Similar approaches can be found in the links that Gilles posted as a comment to the question. Some sources claim that this will only work if you used aptitude to install the packages; however, I almost never use aptitude to install packages and found that this still worked. The | sort | uniq sorts the file and removes duplicates. This makes the final step much easier.

How do I get a list of the packages installed by default?

This is a bit trickier. I initially thought that a good approximation would be all of the packages that are dependencies of the meta-packages ubuntu-minimal, ubuntu-standard, ubuntu-desktop, and the various linux kernel related packages. A few results on google searches seemed to use this approach. To get a list of these dependencies, I did the following:

$ apt-cache depends ubuntu-desktop ubuntu-minimal ubuntu-standard linux-* | awk '/Depends:/ {print $2}' | sort | uniq 

However, this seems to leave out some packages that I know had to come by default. I still believe that this method should work if one constructs the right list of metapackages.
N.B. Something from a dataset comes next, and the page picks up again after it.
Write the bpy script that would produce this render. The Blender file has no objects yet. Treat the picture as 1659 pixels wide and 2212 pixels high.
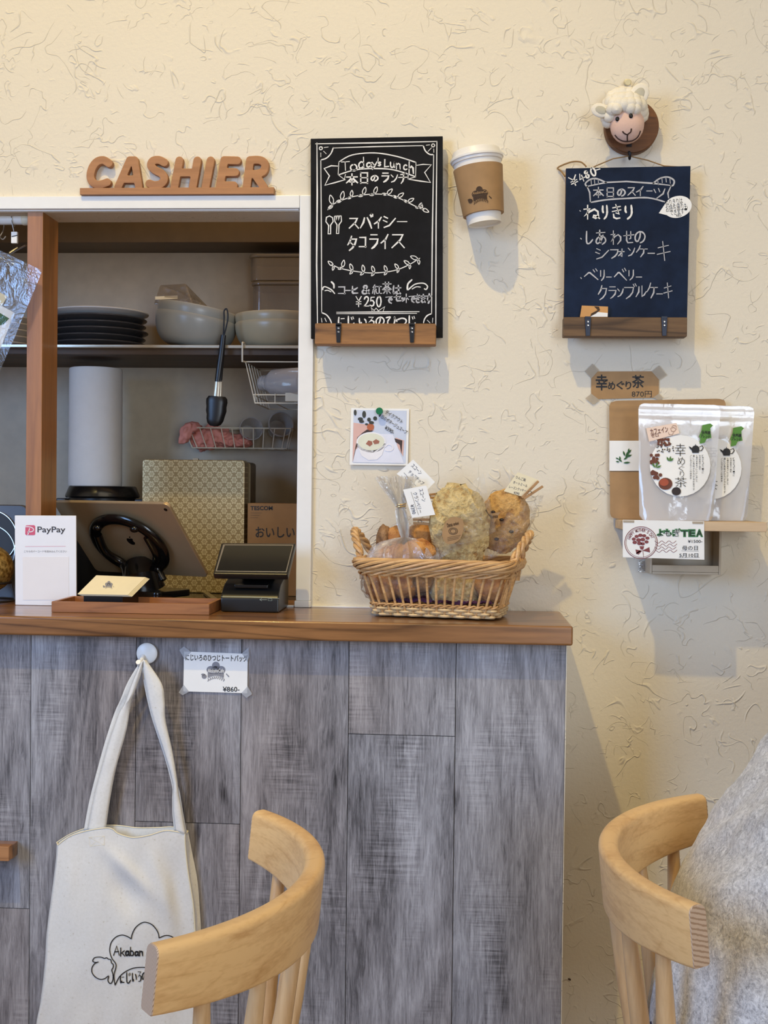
import bpy, bmesh, math, random
from mathutils import Vector, Matrix, noise
random.seed(7)
PI = math.pi
sc = bpy.context.scene
COL = sc.collection

# ------------------------------------------------------------------ camera
FPX, CX, CY = 2600.0, 829.5, 1106.0
CAM = Vector((0.0, -2.2, 1.212))
YAW, PITCH, ROLL = 0.0624, 0.017, 0.0115
RM = (Matrix.Rotation(YAW, 3, 'Z') @ Matrix.Rotation(PI/2 - PITCH, 3, 'X') @ Matrix.Rotation(ROLL, 3, 'Z'))
cd = bpy.data.cameras.new('camera'); cam = bpy.data.objects.new('camera', cd); COL.objects.link(cam)
cd.sensor_fit = 'HORIZONTAL'; cd.sensor_width = 36.0; cd.lens = 36.0*FPX/1659.0
cd.clip_start = 0.05; cd.clip_end = 50
cam.matrix_world = Matrix.Translation(CAM) @ RM.to_4x4()
sc.camera = cam

# ------------------------------------------------------------------ light, world, exposure
sc.view_settings.view_transform = 'Standard'; sc.view_settings.look = 'None'
sc.view_settings.gamma = 1.0; sc.view_settings.exposure = 0.0
sc.view_settings.use_curve_mapping = False
w = bpy.data.worlds.new('world'); sc.world = w; w.use_nodes = True
w.node_tree.nodes['Background'].inputs[0].default_value = (0.75, 0.85, 1.0, 1)
w.node_tree.nodes['Background'].inputs[1].default_value = 0.15

def aim(o, tgt):
    o.rotation_euler = (Vector(tgt) - o.location).to_track_quat('-Z', 'Y').to_euler()
def spot(name, loc, tgt, watt, col, size, blend, rad):
    l = bpy.data.lights.new(name, 'SPOT'); l.energy = watt; l.color = col
    l.spot_size = size; l.spot_blend = blend; l.shadow_soft_size = rad
    o = bpy.data.objects.new(name, l); COL.objects.link(o); o.location = loc; aim(o, tgt); return o
def area(name, loc, tgt, watt, col, sx, sy):
    l = bpy.data.lights.new(name, 'AREA'); l.shape = 'RECTANGLE'; l.size = sx; l.size_y = sy
    l.energy = watt; l.color = col
    o = bpy.data.objects.new(name, l); COL.objects.link(o); o.location = loc; aim(o, tgt); return o
LIGHT1 = spot('ceiling_spot_light', (-0.95, -2.2, 4.55), (-0.48, 0.0, 1.55), 275, (1.0, 0.74, 0.24), 0.88, 1.0, 0.035)
LIGHT2 = spot('ceiling_spot_light_right', (1.7, -2.1, 4.4), (0.55, 0.0, 1.7), 6, (1.0, 0.78, 0.36), 0.75, 1.0, 0.06)
LIGHT3 = area('daylight_window_light', (-2.4, -2.6, 1.75), (-0.05, -0.1, 0.80), 20, (0.30, 0.54, 1.0), 1.3, 1.5); LIGHT3.data.spread = 1.5
LIGHT4 = area('ceiling_lamps_soft_light', (0.1, -3.2, 4.7), (0.1, -0.8, 0.0), 40, (1.0, 0.87, 0.67), 3.6, 1.6)
LIGHT5 = area('kitchen_ceiling_light', (-0.45, 0.36, 2.30), (-0.45, 0.36, 0.0), 3.0, (1.0, 0.66, 0.34), 0.5, 0.3)
LIGHT6 = area('far_window_light', (1.3, -4.8, 1.5), (0.3, 0.0, 1.0), 66, (0.72, 0.84, 1.0), 1.2, 1.8)

# ------------------------------------------------------------------ helpers: pixels on planes of the room
def ray(px, py):
    return RM @ Vector(((px-CX)/FPX, -(py-CY)/FPX, -1.0))
class Plane:
    def __init__(s, p, n): s.p = Vector(p); s.n = Vector(n).normalized()
    def hit(s, px, py, off=0.0):
        d = ray(px, py); p = s.p + s.n*off
        return CAM + d*((p-CAM).dot(s.n)/d.dot(s.n))
def YP(y): return Plane((0, y, 0), (0, -1, 0))
def ZPL(z): return Plane((0, 0, z), (0, 0, 1))
def W(px, py, y=0.0): return YP(y).hit(px, py)
def Z(px, py, z): return ZPL(z).hit(px, py)
def plane3(a, b, c):
    n = (b-a).cross(c-a).normalized()
    if n.dot(CAM-a) < 0: n = -n
    return Plane(a, n)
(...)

However, it seems that Ubuntu mirrors contain a "manifest" file that contains all of the packages in the default install. The manifest for my system is here:

http://mirror.pnl.gov/releases/maverick/ubuntu-10.10-desktop-amd64.manifest

If you remove search through this page:

http://mirror.pnl.gov/releases/maverick/

You should be able to find the ".manifest" file that corresponds to the version and architecture you are using. To extract just the package names I did this:

wget -qO - http://mirror.pnl.gov/releases/maverick/ubuntu-10.10-desktop-amd64.manifest | cut -d" " -f1 | sort | uniq > defaultinstalled.txt

The list was likely already sorted and unique, but I wanted to be sure it was properly sorted to make the next step easier. I then put the output in defaultinstalled.txt.

How can I get the difference between these two lists?

This is the easiest part since most Unix-like systems have many tools to do this. The comm tool is one of many ways to do this:

comm -23 currentlyinstalled.txt defaultinstalled.txt

This should print the list of lines that are unique to the first file. Thus, it should print a list of installed packages not in the default install.